United States v. Ruiz

PETITIONER:United States
LOCATION:Los Angeles City Hall

DOCKET NO.: 01-595
DECIDED BY: Rehnquist Court (1986-2005)
LOWER COURT: United States Court of Appeals for the Ninth Circuit

CITATION: 536 US 622 (2002)
ARGUED: Apr 24, 2002
DECIDED: Jun 24, 2002

Steven F. Hubachek – Appointed by the Court, argued the cause for the respondent
Theodore B. Olson – Argued the cause for the petitioner

Facts of the case

After immigration agents found 30 kilograms of marijuana in Angela Ruiz’s luggage, federal prosecutors offered her a “fast track” plea bargain in which she would waive indictment, trial, and an appeal in exchange for a reduced sentence recommendation. The prosecutors’ offer requires that the defendant waive the right to receive impeachment information relating to any informants or other witnesses, as well as information supporting any affirmative defense she raises if the case goes to trial. When Ruiz rejected the waiver, the prosecutors withdrew their offer, indicted her for unlawful drug possession, and she pleaded guilty. At sentencing, Ruiz asked the judge to grant her the same reduced sentence that the Government would have recommended had she accepted the plea bargain. The Government opposed her request, and the District Court denied it. In vacating the sentence, the Court of Appeals ruled that the Constitution prohibits defendants from waiving their right to certain impeachment information.

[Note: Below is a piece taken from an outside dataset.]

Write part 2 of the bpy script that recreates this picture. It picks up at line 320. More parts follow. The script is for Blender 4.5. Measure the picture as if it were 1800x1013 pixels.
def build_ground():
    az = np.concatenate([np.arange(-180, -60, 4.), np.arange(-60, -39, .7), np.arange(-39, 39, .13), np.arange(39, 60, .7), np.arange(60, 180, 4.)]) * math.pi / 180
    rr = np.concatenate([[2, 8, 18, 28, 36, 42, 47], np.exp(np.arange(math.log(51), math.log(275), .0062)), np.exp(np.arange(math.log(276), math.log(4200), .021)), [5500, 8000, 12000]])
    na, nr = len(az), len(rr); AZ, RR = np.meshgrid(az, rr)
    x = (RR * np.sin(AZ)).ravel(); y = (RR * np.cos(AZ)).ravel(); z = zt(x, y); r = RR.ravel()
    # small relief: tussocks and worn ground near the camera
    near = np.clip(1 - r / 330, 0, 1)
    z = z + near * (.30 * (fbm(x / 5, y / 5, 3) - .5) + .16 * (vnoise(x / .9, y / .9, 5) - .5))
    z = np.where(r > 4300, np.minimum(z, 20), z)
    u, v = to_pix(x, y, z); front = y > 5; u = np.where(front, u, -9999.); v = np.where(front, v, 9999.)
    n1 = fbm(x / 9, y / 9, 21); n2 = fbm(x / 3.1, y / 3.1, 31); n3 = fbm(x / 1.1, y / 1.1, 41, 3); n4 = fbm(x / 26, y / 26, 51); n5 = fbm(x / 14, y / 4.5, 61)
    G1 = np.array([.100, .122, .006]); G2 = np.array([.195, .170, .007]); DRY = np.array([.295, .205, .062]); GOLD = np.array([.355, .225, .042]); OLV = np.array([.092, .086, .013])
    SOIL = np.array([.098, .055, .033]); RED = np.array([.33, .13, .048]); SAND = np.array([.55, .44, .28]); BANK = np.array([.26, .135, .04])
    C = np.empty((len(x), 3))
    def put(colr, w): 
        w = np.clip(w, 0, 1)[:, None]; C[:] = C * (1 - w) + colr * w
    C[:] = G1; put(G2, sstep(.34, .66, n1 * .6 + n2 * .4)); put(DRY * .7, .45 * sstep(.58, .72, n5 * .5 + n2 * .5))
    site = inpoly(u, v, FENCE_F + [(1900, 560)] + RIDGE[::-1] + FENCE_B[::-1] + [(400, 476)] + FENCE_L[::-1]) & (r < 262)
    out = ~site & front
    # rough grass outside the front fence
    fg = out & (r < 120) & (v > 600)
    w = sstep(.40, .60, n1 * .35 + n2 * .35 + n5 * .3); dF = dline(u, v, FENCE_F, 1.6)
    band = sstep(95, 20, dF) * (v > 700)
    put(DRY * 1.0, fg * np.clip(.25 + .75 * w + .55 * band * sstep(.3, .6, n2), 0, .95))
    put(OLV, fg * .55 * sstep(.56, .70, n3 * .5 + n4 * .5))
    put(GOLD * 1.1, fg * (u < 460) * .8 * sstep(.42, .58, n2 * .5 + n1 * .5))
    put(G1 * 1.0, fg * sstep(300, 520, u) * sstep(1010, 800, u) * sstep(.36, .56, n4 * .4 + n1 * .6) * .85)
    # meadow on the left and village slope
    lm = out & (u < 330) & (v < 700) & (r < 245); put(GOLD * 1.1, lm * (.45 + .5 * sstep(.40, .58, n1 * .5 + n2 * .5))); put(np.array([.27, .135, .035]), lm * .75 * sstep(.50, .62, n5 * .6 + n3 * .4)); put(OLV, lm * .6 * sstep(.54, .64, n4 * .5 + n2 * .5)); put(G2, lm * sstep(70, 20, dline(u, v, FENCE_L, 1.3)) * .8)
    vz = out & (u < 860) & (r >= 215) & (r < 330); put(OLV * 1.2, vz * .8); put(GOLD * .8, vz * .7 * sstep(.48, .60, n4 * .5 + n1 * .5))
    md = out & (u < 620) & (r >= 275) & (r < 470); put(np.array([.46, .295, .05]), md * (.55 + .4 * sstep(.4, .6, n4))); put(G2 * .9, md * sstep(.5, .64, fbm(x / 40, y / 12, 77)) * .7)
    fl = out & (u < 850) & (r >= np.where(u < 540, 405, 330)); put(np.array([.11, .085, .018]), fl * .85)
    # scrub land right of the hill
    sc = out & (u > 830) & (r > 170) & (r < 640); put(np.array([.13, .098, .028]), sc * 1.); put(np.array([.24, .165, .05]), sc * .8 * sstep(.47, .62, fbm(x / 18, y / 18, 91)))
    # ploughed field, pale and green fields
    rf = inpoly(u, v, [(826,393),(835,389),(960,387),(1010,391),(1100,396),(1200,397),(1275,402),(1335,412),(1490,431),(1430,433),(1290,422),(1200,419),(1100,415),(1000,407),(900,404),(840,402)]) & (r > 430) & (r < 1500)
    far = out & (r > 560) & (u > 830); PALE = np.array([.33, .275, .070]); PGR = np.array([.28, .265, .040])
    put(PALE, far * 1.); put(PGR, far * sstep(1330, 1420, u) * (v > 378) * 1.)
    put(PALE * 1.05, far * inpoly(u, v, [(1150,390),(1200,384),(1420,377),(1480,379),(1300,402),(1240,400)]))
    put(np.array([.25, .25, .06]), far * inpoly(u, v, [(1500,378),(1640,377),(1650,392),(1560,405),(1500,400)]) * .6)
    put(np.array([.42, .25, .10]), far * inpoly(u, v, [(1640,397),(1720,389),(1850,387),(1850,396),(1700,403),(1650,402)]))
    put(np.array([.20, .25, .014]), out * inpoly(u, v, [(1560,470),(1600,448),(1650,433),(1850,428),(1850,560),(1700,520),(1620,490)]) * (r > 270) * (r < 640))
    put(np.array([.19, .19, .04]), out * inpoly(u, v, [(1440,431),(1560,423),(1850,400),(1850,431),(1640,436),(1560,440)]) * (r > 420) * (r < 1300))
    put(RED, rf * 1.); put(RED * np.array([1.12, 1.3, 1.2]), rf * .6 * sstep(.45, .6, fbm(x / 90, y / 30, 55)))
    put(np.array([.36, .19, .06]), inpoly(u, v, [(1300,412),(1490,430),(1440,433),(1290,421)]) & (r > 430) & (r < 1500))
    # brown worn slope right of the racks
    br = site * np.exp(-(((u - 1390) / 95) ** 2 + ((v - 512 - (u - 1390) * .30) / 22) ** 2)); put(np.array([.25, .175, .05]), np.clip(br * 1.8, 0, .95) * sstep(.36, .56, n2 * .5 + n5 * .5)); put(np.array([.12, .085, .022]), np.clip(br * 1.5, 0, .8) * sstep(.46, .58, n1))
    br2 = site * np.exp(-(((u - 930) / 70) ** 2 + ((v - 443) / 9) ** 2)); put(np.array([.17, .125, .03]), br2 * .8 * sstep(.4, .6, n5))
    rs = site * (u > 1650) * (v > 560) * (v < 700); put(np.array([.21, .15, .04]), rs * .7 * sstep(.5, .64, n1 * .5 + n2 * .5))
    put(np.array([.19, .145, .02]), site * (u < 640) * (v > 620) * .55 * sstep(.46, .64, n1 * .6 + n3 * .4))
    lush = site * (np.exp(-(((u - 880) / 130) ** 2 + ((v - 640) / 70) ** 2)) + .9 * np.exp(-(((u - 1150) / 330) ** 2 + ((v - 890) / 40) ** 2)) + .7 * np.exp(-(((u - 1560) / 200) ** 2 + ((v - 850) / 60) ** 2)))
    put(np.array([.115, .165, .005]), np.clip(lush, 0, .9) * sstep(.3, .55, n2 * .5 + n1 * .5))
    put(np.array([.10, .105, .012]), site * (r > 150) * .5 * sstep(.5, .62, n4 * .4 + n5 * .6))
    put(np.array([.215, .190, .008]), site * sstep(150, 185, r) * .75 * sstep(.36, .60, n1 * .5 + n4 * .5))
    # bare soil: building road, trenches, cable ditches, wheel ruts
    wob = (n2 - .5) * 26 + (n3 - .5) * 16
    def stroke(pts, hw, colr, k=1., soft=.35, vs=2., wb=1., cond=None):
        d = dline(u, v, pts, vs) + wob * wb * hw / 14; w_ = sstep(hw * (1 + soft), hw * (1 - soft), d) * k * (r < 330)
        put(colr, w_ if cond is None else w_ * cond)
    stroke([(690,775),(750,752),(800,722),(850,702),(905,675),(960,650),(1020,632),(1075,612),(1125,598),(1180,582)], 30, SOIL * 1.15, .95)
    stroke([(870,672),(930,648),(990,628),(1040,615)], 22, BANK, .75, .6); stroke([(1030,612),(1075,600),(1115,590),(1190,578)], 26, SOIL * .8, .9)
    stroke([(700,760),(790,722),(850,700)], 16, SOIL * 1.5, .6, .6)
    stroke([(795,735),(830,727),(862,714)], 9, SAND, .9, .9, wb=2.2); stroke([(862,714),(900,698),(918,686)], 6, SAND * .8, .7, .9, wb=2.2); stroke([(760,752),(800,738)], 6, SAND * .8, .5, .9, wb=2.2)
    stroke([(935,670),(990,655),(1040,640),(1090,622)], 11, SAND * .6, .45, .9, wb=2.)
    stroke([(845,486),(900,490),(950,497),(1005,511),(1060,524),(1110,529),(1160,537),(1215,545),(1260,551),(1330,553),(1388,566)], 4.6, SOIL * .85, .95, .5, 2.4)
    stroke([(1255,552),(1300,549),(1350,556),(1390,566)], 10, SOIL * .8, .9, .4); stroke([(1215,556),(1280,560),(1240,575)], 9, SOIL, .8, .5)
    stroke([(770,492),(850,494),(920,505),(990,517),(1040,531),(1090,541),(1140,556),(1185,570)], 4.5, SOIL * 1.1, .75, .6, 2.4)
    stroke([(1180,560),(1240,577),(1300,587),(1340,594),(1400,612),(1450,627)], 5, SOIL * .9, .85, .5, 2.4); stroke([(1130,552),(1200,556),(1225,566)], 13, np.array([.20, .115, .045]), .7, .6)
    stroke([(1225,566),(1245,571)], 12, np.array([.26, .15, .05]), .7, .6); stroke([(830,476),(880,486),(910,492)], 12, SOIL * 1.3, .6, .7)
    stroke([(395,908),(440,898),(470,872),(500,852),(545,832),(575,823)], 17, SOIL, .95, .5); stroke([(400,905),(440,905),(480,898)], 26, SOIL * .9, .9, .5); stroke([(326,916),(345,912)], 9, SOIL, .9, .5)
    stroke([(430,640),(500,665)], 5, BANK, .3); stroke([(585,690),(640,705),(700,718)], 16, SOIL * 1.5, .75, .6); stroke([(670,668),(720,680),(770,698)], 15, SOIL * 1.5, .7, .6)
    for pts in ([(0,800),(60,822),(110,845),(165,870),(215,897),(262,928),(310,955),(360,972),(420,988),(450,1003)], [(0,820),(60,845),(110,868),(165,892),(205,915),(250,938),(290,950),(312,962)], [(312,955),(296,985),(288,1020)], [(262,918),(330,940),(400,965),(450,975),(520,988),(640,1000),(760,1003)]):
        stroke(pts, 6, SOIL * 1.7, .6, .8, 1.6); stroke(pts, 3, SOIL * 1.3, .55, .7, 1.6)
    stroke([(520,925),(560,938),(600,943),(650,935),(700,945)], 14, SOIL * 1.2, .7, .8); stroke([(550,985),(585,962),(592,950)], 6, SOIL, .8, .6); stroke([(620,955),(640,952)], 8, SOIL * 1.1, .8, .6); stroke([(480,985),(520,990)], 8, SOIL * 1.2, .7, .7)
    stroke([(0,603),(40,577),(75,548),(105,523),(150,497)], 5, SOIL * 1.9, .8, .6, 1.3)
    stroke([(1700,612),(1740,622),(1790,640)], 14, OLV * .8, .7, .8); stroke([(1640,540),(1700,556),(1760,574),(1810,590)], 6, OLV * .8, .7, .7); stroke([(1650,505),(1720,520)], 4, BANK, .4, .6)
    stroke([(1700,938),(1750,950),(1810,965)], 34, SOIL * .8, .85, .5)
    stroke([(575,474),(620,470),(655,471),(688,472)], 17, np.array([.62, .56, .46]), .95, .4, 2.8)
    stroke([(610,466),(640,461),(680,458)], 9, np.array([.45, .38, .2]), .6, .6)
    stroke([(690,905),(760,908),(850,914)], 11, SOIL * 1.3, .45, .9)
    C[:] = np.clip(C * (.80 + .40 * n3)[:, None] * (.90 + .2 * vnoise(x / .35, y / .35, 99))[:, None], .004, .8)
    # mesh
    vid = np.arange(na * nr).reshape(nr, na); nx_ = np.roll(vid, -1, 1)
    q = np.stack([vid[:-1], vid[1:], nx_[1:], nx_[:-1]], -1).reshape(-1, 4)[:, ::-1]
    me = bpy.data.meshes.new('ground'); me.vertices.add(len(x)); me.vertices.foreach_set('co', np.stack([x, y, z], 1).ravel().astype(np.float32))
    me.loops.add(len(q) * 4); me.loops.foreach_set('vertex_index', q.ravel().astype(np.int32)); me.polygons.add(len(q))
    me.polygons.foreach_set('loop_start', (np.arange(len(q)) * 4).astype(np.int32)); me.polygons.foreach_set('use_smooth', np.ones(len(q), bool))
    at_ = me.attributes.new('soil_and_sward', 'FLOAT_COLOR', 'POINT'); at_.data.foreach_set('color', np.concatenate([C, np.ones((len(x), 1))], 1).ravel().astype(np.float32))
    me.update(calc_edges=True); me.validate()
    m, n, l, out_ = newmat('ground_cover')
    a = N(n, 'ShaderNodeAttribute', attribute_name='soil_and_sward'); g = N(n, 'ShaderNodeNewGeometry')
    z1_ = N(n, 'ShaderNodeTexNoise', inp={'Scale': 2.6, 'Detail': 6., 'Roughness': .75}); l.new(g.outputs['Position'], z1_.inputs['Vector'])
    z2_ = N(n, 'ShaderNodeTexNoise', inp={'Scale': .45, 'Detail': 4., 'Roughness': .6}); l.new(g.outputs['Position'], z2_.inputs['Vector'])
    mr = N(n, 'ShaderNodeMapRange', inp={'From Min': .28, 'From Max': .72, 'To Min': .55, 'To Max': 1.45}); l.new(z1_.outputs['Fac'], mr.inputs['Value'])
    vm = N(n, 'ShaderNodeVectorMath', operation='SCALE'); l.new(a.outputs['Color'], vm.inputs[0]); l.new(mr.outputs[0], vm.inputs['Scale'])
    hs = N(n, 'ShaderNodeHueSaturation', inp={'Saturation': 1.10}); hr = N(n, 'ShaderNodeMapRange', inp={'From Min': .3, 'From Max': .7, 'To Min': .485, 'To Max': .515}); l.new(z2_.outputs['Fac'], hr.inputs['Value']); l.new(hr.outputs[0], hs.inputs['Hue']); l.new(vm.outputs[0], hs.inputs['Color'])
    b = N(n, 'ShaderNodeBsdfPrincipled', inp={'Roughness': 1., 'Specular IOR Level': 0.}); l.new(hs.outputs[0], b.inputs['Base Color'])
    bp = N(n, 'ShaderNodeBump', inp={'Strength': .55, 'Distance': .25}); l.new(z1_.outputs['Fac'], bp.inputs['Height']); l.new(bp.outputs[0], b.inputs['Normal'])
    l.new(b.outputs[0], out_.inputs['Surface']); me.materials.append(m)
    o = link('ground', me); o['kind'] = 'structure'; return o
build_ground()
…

Do the Fifth and Sixth Amendments require federal prosecutors, before entering into a binding plea agreement with a criminal defendant, to disclose impeachment information relating to any informants or other witnesses?

Media for United States v. Ruiz

Audio Transcription for Oral Argument – April 24, 2002 in United States v. Ruiz

Audio Transcription for Opinion Announcement – June 24, 2002 in United States v. Ruiz

William H. Rehnquist:

The opinion of the Court in No. 01-595, United States versus Ruiz will be announced by Justice Breyer.

Stephen G. Breyer:

Now, this court in a number of cases has held that the constitution requires prosecutors to make available to a defendant before a trial — that is important, before a trial — exculpatory information, and that includes information where its evidence affecting witness credibility, at least where that credibility would likely determine the guilt or innocence of the defendant.

Now, the Ninth Circuit in this case held that the constitution not only requires that but it also requires prosecutors to give this kind of information which we call impeachment information to a defendant before the defendant engages in plea bargaining with the Government, and the Ninth Circuit added that the law forbids the defendant to waive the right, even if the defendant wants to.

We agreed to review the case because the Government told us that a requirement like that, to make all these information available even before plea bargaining and saying the defendant cannot waive it, a requirement like that would threaten the plea bargaining process.

We have reviewed the case and we conclude that even though the constitution does require providing this information before a trial, it does not require providing the information before plea bargaining or the entry of a guilty plea, nor does it forbid the defendant from waiving whatever right the defendant may have there.

In other words, we agree with the Government.

For one thing, we cannot find any theoretical justification for the Ninth Circuit’s rule.

The court’s earlier cases concerned the fairness of the trial.

They did not concern the plea bargain, and a plea of course doea have to be voluntary, and the defendant’s waiver of the right to trial has to be knowing, intelligent, and with awareness of the circumstances.

But these latter requirements do not demand provision of detailed trial-related information such as impeachment information for after all, a defendant can knowingly waive, for example, a right to remain silent and then answer a policeman questions without first knowing the specific questions that the policeman would intend to ask.

We cannot find support in the theory of the thing for the Ninth Circuit’s position and we were unable to find support in any other precedent of this court, and when we though of applying the due process rule directly to the circumstance, we found that the rule’s negative effects on the criminal justice system would outweigh any benefit that the rule could provide some defendants, and it would be on something of a random basis.

For these reasons, which we elaborate in our opinion, we reverse the Ninth Circuit.

Justice Thomas has filed a separate opinion concurring in our result.